I don’t want things not clean and washed between me and God.
I want my sins cleansed and when I fail, I know I can trust Him to forgive me. That’s what He does.
If we confess our sins, He is faithful and just to forgive us our sins,
and to cleanse us from all unrighteousness. 1 John 1:9
When I couldn’t understand, I wanted to understand.
I wanted to realize how God saw things and to understand how I had hurt Him.
And. maybe how I had tempted the other person to think or feel negative feelings which she didn’t need to do.
All yucky stuff.
He that covereth his sins shall not prosper:
but whoso confesseth and forsaketh them shall have mercy. Proverbs 28:13
Lots of lessons in this instance.
Remembering our walk here needs to be in love, in God’s love, not our own.
Jesus is ever merciful.
He expects us to draw on His strength when we are weak
and to resist the devil.
He wants us to bring our failings and sins before Him
so that He can cleanse us and so we can be close to Him.
I could go on and on, but the point has been made.
A Prayer:
Jesus, help us to be sorry when we are not sorry so we can be more like You.
Scriptural References:
And the King shall answer and say unto them,
Verily I say unto you,
Inasmuch as ye have done it unto one of the least of these My brethren,
ye have done it unto Me.
Then shall He say also unto them on the left hand,
Depart from Me, ye cursed, into everlasting fire,
prepared for the devil and his angels:
For I was an hungred, and ye gave Me no meat:
I was thirsty, and ye gave Me no drink:
I was a stranger, and ye took Me not in: naked, and ye clothed Me not:
sick, and in prison, and ye visited Me not.

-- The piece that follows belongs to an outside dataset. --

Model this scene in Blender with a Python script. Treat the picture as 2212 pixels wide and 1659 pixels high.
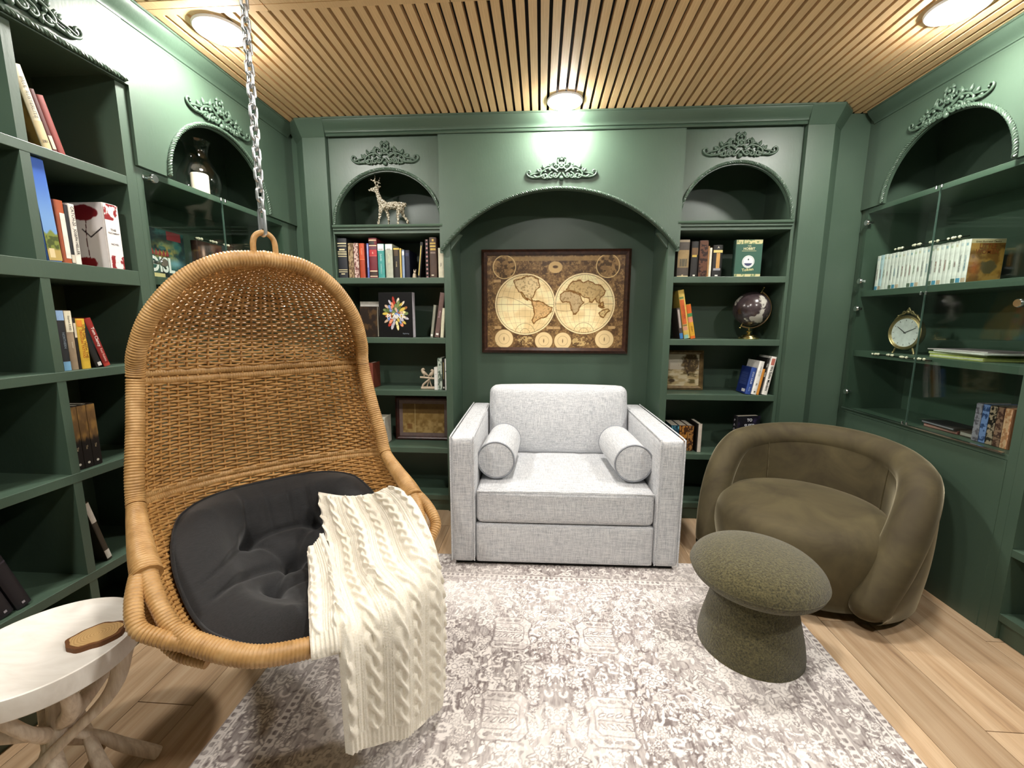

Then shall they also answer Him, saying,
Lord, when saw we Thee an hungred, or athirst, or a stranger,
or naked, or sick, or in prison, and did not minister unto Thee?
Then shall He answer them, saying,
Verily I say unto you, Inasmuch as ye did it not to one of the least of these,
ye did it not to Me.
Matthew 25:40-45
And grieve not the holy Spirit of God,
whereby ye are sealed unto the day of redemption.